Foundations of Utilitarianism and Deontology

Utilitarianism professes to give ethics a foundation: It is happiness. The distribution of the greatest amount of happiness to the greatest number of people is the measure of the ethical worth of an act. That may be well and good, but it does not explain why I should bother about being ethical and care about your happiness at all. It would surely be a nice thing to do, and you in particular would approve of my action, but what is there in this incomprehensible universe that can reasonably make such a demand on me? 

The greatest happiness principle is in harmony with the fact that we all want happiness. That is simply an analytic truth (inherent in the definition) since happiness is defined as “that which we want” without specifying what exactly it might consist of. Perhaps we could then rephrase it as an encouragement to give to people what they truly want. However, that only slightly shifts the problem: “Why would I care about what you want?”

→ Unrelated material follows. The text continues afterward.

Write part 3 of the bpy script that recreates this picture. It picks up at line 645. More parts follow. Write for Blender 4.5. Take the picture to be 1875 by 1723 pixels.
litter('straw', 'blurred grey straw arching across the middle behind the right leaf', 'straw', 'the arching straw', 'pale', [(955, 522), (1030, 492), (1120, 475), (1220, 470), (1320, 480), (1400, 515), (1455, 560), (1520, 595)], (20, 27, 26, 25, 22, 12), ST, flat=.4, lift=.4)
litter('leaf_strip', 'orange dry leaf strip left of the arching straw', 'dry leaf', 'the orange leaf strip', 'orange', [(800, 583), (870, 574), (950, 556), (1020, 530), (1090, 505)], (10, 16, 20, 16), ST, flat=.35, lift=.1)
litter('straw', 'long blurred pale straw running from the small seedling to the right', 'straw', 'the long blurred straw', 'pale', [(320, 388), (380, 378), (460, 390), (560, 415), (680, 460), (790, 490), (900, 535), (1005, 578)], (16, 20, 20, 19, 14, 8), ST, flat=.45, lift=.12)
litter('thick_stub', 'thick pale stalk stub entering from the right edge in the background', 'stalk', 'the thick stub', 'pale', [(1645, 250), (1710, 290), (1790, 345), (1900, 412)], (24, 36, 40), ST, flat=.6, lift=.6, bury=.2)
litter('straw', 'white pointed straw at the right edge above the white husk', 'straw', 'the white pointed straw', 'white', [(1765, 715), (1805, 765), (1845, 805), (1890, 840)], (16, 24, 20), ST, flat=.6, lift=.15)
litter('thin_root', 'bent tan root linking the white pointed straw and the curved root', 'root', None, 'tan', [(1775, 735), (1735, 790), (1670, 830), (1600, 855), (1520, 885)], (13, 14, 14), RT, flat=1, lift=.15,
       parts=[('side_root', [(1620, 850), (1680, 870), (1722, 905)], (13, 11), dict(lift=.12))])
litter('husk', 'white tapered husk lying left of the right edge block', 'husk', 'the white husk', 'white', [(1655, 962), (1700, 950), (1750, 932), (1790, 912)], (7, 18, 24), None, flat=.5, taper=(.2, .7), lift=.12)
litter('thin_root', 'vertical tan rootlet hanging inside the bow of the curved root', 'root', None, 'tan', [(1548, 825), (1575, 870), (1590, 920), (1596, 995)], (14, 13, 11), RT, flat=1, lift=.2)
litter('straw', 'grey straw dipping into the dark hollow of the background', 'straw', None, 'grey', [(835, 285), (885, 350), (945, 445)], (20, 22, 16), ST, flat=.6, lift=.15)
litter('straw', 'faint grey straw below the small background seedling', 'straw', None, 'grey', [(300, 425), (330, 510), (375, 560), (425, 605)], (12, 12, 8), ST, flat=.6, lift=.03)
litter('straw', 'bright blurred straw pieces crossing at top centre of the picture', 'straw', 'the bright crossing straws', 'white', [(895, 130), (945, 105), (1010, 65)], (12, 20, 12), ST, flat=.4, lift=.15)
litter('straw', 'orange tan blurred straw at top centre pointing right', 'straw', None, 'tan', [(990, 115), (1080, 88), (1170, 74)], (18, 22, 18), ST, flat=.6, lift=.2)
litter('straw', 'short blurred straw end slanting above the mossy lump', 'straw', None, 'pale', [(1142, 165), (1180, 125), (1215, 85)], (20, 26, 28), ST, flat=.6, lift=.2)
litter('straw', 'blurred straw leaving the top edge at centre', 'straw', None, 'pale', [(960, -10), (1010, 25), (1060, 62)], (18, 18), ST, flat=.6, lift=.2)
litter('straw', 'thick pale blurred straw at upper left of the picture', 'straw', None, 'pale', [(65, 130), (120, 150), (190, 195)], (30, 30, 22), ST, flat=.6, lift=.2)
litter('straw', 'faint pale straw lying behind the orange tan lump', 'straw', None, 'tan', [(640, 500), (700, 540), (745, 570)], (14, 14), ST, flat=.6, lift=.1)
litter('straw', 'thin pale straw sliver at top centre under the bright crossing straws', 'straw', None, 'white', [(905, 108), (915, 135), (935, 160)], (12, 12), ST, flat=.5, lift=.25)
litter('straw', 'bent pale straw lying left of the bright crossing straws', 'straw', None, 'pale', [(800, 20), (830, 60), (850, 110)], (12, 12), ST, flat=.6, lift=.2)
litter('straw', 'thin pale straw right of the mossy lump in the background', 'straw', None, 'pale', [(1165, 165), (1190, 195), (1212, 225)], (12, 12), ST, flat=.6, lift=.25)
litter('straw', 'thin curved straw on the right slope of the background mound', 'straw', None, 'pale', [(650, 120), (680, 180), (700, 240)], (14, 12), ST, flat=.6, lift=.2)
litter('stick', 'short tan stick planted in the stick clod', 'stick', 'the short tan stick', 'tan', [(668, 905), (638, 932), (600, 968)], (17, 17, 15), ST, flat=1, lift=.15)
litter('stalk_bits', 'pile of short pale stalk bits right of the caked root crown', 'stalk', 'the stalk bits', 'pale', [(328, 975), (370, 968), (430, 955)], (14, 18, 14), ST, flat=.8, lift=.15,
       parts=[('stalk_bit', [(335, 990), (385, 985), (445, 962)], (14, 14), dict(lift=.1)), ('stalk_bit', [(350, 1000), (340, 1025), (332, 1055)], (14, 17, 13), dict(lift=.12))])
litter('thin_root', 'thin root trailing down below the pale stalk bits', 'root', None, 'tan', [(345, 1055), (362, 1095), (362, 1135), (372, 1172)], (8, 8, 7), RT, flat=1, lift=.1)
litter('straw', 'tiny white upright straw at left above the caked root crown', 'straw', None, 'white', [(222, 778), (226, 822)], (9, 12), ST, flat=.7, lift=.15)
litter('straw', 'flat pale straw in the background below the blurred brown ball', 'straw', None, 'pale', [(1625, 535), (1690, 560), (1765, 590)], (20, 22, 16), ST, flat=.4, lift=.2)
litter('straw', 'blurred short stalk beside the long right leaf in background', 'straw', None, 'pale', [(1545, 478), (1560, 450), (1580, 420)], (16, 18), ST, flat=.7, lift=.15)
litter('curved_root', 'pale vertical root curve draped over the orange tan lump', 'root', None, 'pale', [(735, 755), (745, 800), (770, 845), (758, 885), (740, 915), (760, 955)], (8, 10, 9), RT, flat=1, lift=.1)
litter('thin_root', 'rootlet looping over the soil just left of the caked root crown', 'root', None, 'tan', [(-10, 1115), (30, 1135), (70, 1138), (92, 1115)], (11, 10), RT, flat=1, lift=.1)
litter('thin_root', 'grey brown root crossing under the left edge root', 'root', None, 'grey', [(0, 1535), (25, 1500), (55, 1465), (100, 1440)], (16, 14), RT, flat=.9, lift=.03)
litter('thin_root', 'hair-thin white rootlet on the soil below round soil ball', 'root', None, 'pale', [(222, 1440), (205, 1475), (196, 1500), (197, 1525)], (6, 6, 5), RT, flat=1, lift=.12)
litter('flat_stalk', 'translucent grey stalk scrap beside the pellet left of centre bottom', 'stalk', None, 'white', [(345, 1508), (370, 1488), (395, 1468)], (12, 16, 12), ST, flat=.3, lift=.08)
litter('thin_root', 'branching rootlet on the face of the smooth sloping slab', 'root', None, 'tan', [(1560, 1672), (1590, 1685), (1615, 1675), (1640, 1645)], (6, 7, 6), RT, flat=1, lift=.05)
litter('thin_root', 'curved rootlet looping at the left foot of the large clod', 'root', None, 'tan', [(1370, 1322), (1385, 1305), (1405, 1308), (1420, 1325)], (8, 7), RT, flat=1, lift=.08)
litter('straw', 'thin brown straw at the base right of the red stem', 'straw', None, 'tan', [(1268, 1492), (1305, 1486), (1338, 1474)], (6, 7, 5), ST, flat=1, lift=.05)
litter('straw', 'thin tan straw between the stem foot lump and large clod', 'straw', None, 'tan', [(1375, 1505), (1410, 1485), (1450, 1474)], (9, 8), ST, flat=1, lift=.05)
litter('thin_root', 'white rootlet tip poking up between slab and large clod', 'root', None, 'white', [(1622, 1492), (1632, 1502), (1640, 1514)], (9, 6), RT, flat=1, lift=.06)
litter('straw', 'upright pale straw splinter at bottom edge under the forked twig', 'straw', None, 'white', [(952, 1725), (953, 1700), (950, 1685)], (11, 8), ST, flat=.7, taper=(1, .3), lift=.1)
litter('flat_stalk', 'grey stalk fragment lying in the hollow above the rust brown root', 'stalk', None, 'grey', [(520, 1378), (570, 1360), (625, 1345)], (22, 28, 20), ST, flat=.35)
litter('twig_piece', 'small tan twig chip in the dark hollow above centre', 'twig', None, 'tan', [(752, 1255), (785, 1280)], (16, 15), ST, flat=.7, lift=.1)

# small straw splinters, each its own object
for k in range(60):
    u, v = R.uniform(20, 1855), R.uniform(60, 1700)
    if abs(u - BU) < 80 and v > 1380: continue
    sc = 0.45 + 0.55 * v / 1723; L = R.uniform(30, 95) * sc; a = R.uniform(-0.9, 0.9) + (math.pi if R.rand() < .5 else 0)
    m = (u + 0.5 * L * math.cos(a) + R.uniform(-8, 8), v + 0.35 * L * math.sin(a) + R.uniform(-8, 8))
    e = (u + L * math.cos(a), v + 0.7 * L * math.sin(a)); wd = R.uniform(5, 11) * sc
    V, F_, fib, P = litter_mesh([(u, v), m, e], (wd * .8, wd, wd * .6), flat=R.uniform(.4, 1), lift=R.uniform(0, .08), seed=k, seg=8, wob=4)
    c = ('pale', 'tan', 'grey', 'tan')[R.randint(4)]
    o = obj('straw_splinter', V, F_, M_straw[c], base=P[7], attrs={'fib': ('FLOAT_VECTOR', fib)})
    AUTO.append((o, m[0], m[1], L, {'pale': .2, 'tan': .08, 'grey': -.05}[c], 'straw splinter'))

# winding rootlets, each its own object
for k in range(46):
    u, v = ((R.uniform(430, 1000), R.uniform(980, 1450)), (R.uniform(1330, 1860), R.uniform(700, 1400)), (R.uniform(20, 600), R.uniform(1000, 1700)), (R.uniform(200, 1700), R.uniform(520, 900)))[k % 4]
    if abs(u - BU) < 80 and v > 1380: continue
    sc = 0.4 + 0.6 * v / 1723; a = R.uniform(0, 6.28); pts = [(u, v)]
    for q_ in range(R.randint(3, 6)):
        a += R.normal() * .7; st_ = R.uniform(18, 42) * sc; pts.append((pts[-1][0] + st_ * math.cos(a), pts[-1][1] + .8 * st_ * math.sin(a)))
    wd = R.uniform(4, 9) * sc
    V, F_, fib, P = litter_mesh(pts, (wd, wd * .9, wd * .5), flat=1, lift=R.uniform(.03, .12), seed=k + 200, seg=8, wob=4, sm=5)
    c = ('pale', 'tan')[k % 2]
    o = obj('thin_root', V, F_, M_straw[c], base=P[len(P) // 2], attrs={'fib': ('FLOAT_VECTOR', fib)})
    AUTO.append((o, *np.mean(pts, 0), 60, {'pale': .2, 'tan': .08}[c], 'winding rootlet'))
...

One might think that since we are presumably all born free, we are at liberty to care about whatever we wish, and if that includes reducing the freedom of others, that might not be such a nice thing to do, but it wouldn’t count as a fundamental reason. It’s nice to be nice, but not strictly necessary. 

Some ethicists consider this general admonition to be the best we can do: you are strongly recommended to take your fellow humans into account, but if you simply refuse, nothing will convince you. 

A deontologist, on the other hand, a follower of the branch of ethics that holds that definite duties decide what we must do, has an edge on the utilitarian in this respect. Duties are as such fundamental: They are not asking for your agreement; they command and the origin of the commandment is necessarily to be found beyond the obedient subordinate. If God is the commander, nothing could of course be more absolute and fundamental and it is not up to you if you want to comply with the precepts. But of course, if you are in doubt as to what is really God’s order, you have not reached any farther. 

Deontological theories have ways of determining what our absolute duties might be. Most famously Kant tells us that we are obliged to obey the laws that follow from being rational creatures. If such laws could really be formulated, there should no doubt that a foundation for ethics has been found, but for one that is skeptical of the morality that emerges from Kant’s system, there is reason to suspect that something has gone wrong. At the very least we thought ethics consisted of being nice to people but the follower of a Kantian law cares more about obeying its letter than worrying about actual people who might suffer from our action.

If ethics has anything to do with kindness, a cold law, however fundamental, is likely to fail. Where then is the foundation of ethics?